The idea for the pad occurred to Rosenber­g, a graduate student at NYU, a few years ago when he was working with a conductive polymer called force-­sensing resistor ink, which is often used in electronic music keyboards. When pressure is applied to the ink, its molecules reorient themselves in a way that alters its electrical resistance, which is easy to measure. Rosenber­g originally used the ink to create sensors that could be embedded under tennis­-court boundaries to automate line calls, but he wondered if it might be the basis of a good multi­touch interface for computers. He began collaborating with Perlin, a professor in NYU's Media Research Laboratory, to make a pressure-sensitive touch pad to replace a computer mouse.

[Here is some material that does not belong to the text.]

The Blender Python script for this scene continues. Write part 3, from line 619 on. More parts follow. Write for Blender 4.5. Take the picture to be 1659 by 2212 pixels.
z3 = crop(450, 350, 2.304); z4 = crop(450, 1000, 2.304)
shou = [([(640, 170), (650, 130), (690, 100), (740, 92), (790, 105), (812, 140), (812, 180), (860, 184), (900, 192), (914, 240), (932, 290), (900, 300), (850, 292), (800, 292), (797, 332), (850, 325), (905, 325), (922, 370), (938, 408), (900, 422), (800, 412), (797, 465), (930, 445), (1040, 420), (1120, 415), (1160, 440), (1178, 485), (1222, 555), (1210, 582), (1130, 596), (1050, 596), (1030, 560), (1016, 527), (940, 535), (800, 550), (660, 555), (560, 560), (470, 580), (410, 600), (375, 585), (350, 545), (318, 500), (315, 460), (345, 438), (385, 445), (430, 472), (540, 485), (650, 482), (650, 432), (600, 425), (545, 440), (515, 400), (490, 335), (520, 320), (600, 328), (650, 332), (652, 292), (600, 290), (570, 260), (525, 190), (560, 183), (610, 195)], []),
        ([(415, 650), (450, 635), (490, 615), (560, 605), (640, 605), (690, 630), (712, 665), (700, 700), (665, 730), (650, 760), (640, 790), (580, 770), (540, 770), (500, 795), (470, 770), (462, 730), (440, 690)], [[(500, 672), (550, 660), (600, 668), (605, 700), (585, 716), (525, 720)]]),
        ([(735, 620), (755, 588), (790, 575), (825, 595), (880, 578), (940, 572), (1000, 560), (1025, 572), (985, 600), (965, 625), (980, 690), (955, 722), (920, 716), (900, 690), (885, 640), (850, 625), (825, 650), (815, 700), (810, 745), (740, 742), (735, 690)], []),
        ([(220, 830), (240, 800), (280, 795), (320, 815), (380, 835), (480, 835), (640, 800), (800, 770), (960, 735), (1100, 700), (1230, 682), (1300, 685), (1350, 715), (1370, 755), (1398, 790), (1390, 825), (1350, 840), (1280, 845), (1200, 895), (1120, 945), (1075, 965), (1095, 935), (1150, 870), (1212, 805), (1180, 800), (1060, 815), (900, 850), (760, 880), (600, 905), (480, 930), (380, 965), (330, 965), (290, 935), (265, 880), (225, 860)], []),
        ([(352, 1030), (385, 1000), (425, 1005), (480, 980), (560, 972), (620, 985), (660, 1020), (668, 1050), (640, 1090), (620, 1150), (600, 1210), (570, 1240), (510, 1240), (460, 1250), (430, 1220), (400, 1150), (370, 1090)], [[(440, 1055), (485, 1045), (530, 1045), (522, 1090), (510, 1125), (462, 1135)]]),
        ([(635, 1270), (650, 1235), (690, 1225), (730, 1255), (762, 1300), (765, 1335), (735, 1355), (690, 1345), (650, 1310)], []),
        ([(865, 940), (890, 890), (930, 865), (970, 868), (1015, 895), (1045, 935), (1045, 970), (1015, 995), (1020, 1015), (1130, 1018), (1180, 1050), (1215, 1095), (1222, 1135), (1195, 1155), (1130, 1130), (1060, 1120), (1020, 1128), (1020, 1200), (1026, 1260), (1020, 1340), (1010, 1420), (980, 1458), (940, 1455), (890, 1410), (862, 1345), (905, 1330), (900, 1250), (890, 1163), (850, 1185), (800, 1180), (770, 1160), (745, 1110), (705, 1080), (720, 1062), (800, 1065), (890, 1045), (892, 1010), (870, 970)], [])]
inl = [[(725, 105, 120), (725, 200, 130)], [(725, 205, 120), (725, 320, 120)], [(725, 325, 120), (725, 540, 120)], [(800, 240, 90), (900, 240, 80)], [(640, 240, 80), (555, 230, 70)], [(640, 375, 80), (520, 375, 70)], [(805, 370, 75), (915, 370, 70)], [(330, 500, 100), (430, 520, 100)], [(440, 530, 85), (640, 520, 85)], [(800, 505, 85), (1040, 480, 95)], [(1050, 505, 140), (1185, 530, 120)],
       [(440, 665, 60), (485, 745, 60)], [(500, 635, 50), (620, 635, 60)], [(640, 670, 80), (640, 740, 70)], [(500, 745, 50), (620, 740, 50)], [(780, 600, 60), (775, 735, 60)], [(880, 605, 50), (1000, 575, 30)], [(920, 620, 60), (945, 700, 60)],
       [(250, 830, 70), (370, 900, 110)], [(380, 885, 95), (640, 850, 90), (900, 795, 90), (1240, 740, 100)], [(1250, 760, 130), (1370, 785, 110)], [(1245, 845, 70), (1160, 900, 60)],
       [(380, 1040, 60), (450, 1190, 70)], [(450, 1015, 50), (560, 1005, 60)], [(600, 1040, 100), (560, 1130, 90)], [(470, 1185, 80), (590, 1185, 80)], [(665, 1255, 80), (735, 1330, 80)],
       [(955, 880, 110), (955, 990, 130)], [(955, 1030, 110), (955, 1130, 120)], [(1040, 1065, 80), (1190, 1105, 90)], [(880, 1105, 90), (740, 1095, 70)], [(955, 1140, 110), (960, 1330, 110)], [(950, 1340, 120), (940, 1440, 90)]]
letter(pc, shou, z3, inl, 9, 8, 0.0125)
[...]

Pressure-sensitive pads have existed for years, but most have been limited to ­simple applications, such as sensing when a car seat is occupied. Devices like the ­Palm­ Pilot, which use a stylus to input data, typically detect touch by measuring changes in electrical resistance when an object taps the screen. But these screens can register only a single touch at a time. Touch screens on smart phones, meanwhile, use a sensor that detects changes in capacitance, or the material's ability to hold an electric charge; capacitance changes when objects containing water--including fingers--move across the screen. Such screens can sense multiple touches, but they can't detect pressure.

Rosenberg and Perlin's touch pad, by contrast, combines some advantages of all these technologies. It can simultaneously register the pressure and location of several touches, and it can be simply and inexpensively shrunk to the size of a pendant or scaled up to cover a tabletop.

Painted Plastic
To build a pressure-sensitive touch pad, Rosenberg starts with sheets of plastic slightly thicker than a piece of paper. He uses a special program to design a pattern of lines that will be printed on each sheet, tailoring the pattern to the device's intended use. The lines are laid down on the plastic in metal to make them electrically conductive; the sheet is then covered with an even coat of the black pressure-sensitive ink. In bulk, the printed sensors would cost about $100 per square meter, but since these letter-sized prototypes are one-offs, each one is about $100.

Rosenberg places two of the prepared sheets against each other with the polymer ink side facing in, orienting them so that the conductive lines create a grid. Then he sticks the sheets together with double-sided tape. Every sixth metal line terminates at one edge of the plastic sheets in a short, flexible tail that is connected to a rigid circuit board by a clamp. Though the rest of the wires are not connected to electronics, they influence the electrical characteristics of the active lines, which helps software infer where a touch is coming from.

The circuit board itself contains a microchip programmed to scan the sensor pad, supplying power to each active wire in quick succession. The chip also converts the pressure data from a continuous analog signal into a digital format that a computer can interpret. Finally, it compresses the data and sends it to a computer via a USB connection or (for musical applications) a MIDI port.